Saturday 14 February 2015

Meep

Hihi it has been so long since my last post. Too busy since J2 started and today is HBL day so I can finally take a break. Actually not really given that it's 4am now what have I been doing with my life. Anyway,I don't actually know what to do with this post. Maybe, some music first?


And the cantonese version because this one carries more emotion, and there's lyrics.


Actually knew of the song sometime in January. Now the obsession has cooled down, still like it though, the lag oh well.

Now I feel like I'm entering a world of increasing complexity, especially my social environment. It has come to the point where certain things I know about have exceeded my level of understanding. I feel like there are a lot of things going under the surface around me but people refuse to tell me anything about it even though they may know somethings about it, and I just feel like I'm left in the dark. Everyone has a half understanding of things and then postulate and judge, and other people will then have half understanding of their judgements, and these other people will carry on postulating and judging based on their half understanding of the postulations and judgements. Cycle repeats. Some base their judgements completely on intuition, some worries about things that they have half understanding about and others assume things, with their dark thoughts as lenses, filtering the world into a dark reality. Sometimes, I wonder if those people who claim that they understand or know actually know anything at all, or if they are just blinded by their own judgements. If people judge less and be more open, I think my social environment will be a lot less complicated and I won't have a headache now.

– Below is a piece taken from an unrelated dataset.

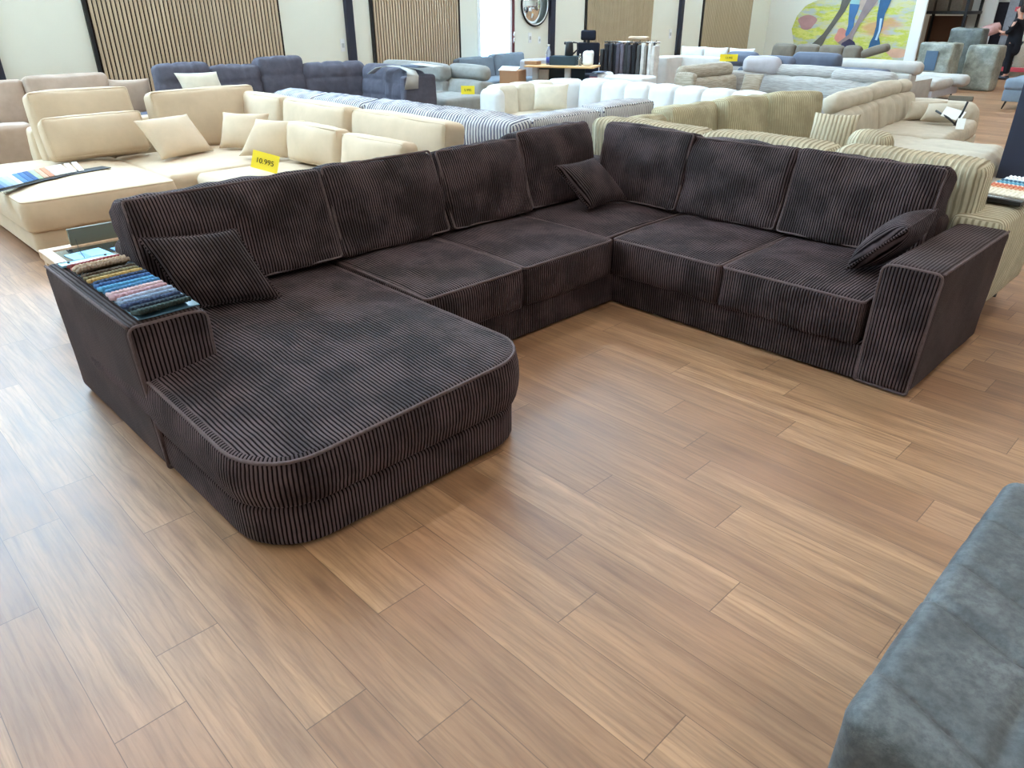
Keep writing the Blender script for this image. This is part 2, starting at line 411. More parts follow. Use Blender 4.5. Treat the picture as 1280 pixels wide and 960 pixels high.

I feel very old now. I feel as though I will be thrown into the adult world at any moment. When I was a kid, the adult world is dull and boring. It is about watching the news, stock market, formalities, a bunch of trivial and uncomfortable rules, grey buildings and excessive worrying about the weather. Therefore, since a kid I formed a natural distaste for things like economics and politics, because they are the things that adults do and what makes them so boring. Now I don't feel much different than my younger self, except with deeper understanding of the uncomfortable rules and human nature. Now the thought that I'm going to become one of them make me feel very depressed. I really don't get people's obsession with statistics and news. Sigh sorry I side tracked a bit. Anyway my main point is that I have no idea how to handle this increasingly complex social world. Shall I be ignorant or pretend to be? Will I take an arrow in the knee when I shut myself in the dark? If ignorance is bliss, I would rather live in my own world. Trying to know and understand everything is exhausting.